# [SET PROBLEM]
Everything from the first line down to the line containing "tag(c, RL[i], 'bottle', 'black" is to be retyped exactly, both ends included, with pictures left out.

# [GIVEN INFORMATION]
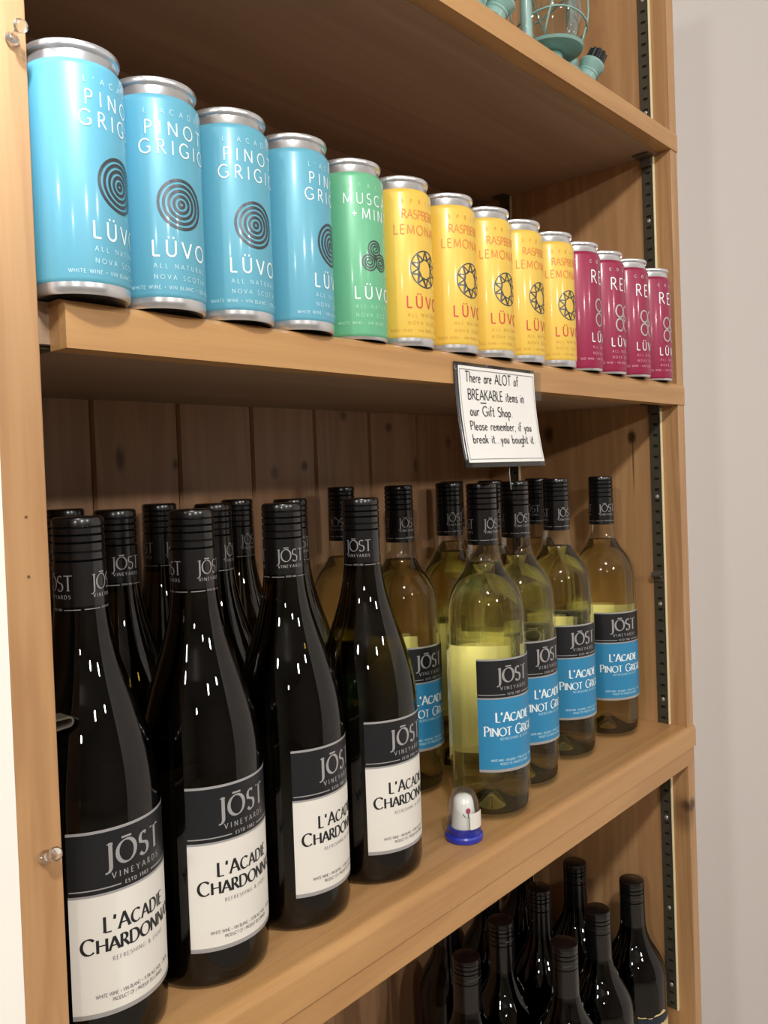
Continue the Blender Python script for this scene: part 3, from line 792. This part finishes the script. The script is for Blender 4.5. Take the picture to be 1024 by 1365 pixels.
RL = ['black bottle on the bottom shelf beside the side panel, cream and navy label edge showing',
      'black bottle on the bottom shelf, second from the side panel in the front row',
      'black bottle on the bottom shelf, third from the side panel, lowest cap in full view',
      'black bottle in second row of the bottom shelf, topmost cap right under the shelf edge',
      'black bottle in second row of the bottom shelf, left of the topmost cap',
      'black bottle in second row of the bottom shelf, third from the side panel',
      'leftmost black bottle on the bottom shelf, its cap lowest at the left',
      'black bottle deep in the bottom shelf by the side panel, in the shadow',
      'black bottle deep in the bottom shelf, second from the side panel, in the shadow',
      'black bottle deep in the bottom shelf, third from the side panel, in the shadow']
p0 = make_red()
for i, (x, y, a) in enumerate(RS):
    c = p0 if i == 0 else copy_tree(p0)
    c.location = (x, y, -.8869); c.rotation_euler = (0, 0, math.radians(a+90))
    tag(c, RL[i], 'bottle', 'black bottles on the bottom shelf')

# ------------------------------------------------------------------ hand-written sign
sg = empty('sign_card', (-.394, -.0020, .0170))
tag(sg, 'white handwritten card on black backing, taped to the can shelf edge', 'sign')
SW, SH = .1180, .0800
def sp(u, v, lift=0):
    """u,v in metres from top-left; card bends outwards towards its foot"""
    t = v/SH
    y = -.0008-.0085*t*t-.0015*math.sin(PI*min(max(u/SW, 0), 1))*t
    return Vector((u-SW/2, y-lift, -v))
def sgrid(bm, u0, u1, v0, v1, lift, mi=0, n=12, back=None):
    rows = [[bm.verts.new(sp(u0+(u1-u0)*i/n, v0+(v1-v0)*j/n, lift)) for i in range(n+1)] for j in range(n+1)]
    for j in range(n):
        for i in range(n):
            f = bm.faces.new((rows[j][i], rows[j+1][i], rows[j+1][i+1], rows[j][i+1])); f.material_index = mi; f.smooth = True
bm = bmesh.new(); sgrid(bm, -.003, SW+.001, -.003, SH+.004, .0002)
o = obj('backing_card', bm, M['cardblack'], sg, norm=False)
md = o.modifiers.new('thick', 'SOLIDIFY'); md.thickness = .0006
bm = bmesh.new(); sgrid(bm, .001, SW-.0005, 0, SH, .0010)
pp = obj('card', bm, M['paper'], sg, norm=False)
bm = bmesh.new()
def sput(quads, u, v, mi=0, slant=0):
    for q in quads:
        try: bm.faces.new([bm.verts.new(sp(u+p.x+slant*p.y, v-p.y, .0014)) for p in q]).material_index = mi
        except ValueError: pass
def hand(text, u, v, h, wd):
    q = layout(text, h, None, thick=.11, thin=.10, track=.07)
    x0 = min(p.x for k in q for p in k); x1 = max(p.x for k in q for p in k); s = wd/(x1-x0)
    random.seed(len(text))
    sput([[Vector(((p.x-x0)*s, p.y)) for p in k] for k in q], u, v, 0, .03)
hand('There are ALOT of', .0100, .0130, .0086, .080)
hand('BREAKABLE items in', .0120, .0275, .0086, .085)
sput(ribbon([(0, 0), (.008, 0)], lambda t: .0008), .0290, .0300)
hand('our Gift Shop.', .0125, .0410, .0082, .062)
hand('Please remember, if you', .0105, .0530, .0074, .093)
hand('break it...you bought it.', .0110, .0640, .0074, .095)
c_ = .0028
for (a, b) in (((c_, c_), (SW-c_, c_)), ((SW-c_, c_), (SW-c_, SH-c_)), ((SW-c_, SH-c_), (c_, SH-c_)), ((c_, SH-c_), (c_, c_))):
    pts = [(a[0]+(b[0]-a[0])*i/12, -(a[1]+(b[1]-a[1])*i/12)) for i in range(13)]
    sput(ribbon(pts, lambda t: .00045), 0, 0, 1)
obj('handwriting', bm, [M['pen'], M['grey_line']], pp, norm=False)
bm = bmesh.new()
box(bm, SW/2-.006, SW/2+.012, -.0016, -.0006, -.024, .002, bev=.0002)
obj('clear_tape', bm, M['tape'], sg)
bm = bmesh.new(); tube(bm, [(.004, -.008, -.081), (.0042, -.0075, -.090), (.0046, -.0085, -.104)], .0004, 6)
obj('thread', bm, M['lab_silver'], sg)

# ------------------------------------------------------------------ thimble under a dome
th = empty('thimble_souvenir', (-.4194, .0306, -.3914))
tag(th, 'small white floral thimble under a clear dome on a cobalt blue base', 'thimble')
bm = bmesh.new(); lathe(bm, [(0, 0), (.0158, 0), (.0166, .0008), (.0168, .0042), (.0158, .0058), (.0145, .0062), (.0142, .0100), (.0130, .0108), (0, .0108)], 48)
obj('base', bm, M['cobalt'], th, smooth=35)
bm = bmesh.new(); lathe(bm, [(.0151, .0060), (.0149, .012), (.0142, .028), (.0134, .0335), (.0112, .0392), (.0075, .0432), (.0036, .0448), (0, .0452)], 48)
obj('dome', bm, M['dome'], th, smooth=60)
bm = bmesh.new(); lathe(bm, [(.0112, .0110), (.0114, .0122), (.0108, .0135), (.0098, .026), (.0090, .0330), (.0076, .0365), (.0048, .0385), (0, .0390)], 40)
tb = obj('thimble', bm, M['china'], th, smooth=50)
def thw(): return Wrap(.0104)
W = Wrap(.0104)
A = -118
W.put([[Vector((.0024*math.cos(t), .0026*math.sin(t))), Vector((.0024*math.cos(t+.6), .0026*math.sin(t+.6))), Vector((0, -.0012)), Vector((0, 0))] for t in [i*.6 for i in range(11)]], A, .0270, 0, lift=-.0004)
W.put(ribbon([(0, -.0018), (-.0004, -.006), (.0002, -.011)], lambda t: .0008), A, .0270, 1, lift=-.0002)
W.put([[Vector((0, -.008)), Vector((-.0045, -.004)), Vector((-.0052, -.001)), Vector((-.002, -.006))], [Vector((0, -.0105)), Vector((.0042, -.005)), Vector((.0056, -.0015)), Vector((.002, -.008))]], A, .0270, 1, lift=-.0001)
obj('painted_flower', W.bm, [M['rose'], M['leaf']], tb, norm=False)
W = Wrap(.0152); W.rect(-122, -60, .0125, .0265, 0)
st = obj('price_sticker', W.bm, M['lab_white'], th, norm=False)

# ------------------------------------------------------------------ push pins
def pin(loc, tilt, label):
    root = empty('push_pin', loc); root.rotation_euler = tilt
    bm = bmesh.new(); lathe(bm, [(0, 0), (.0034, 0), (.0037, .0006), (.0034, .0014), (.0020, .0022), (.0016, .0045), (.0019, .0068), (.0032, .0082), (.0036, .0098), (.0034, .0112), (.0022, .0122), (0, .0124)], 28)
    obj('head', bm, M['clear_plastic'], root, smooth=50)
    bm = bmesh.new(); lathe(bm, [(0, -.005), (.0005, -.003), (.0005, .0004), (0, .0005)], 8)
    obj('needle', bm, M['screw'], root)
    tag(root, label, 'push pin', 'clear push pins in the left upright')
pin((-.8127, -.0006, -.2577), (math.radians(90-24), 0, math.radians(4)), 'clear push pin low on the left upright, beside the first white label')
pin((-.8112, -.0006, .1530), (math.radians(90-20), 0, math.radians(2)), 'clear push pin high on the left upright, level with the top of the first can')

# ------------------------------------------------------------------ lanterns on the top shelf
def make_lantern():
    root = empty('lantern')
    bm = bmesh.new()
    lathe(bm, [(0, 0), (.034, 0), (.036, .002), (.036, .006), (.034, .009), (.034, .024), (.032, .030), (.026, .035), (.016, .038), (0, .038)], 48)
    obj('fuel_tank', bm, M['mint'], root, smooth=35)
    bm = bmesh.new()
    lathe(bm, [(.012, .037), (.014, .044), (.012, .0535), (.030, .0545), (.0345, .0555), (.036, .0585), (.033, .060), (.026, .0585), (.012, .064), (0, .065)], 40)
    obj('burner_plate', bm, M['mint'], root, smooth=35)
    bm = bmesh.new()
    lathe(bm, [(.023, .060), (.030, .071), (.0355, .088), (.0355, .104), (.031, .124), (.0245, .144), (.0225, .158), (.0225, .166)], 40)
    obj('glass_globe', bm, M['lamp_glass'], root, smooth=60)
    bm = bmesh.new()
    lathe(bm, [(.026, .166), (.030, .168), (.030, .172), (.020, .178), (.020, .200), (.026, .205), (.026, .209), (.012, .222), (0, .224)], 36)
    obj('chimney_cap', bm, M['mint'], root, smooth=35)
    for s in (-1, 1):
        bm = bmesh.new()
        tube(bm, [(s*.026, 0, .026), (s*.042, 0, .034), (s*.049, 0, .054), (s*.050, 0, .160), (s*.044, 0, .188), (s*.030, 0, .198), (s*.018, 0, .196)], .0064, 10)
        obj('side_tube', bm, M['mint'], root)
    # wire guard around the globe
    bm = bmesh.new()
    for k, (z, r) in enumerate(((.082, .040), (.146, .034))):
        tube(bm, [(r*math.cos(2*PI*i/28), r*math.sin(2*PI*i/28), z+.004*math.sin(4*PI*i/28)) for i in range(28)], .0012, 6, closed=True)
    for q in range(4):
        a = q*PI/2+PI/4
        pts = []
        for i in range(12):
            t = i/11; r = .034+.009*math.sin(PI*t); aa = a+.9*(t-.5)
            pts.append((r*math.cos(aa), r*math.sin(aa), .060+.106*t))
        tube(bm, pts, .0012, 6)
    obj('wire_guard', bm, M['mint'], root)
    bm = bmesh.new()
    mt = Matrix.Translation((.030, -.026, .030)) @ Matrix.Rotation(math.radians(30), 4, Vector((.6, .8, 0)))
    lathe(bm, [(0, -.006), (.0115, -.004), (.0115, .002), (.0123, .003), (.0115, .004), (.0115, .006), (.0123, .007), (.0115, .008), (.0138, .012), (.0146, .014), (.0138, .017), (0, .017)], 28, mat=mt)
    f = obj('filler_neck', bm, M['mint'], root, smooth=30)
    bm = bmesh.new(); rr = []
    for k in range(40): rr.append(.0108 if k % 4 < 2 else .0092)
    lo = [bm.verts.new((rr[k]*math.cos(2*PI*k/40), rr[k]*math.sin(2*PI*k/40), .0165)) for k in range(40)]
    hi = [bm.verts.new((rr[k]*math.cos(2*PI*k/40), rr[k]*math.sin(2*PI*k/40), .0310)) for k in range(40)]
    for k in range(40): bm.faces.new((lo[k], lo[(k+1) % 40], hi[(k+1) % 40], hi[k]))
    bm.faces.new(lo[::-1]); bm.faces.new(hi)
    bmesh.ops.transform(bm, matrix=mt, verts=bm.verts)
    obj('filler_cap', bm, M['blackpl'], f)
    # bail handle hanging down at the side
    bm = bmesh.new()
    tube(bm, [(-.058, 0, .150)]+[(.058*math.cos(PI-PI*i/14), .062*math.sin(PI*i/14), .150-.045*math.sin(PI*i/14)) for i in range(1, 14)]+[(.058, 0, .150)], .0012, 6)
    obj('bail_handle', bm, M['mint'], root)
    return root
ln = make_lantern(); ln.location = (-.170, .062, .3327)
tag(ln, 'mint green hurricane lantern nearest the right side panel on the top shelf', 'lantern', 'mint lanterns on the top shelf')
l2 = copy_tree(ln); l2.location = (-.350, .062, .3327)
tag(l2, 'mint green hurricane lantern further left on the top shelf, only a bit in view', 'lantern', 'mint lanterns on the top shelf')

# [OUTPUT FOR THIS TASK]
Continue the Blender Python script for this scene: part 3, from line 792. This part finishes the script. The script is for Blender 4.5. Take the picture to be 1024 by 1365 pixels.
RL = ['black bottle on the bottom shelf beside the side panel, cream and navy label edge showing',
      'black bottle on the bottom shelf, second from the side panel in the front row',
      'black bottle on the bottom shelf, third from the side panel, lowest cap in full view',
      'black bottle in second row of the bottom shelf, topmost cap right under the shelf edge',
      'black bottle in second row of the bottom shelf, left of the topmost cap',
      'black bottle in second row of the bottom shelf, third from the side panel',
      'leftmost black bottle on the bottom shelf, its cap lowest at the left',
      'black bottle deep in the bottom shelf by the side panel, in the shadow',
      'black bottle deep in the bottom shelf, second from the side panel, in the shadow',
      'black bottle deep in the bottom shelf, third from the side panel, in the shadow']
p0 = make_red()
for i, (x, y, a) in enumerate(RS):
    c = p0 if i == 0 else copy_tree(p0)
    c.location = (x, y, -.8869); c.rotation_euler = (0, 0, math.radians(a+90))
    tag(c, RL[i], 'bottle', 'black bottles on the bottom shelf')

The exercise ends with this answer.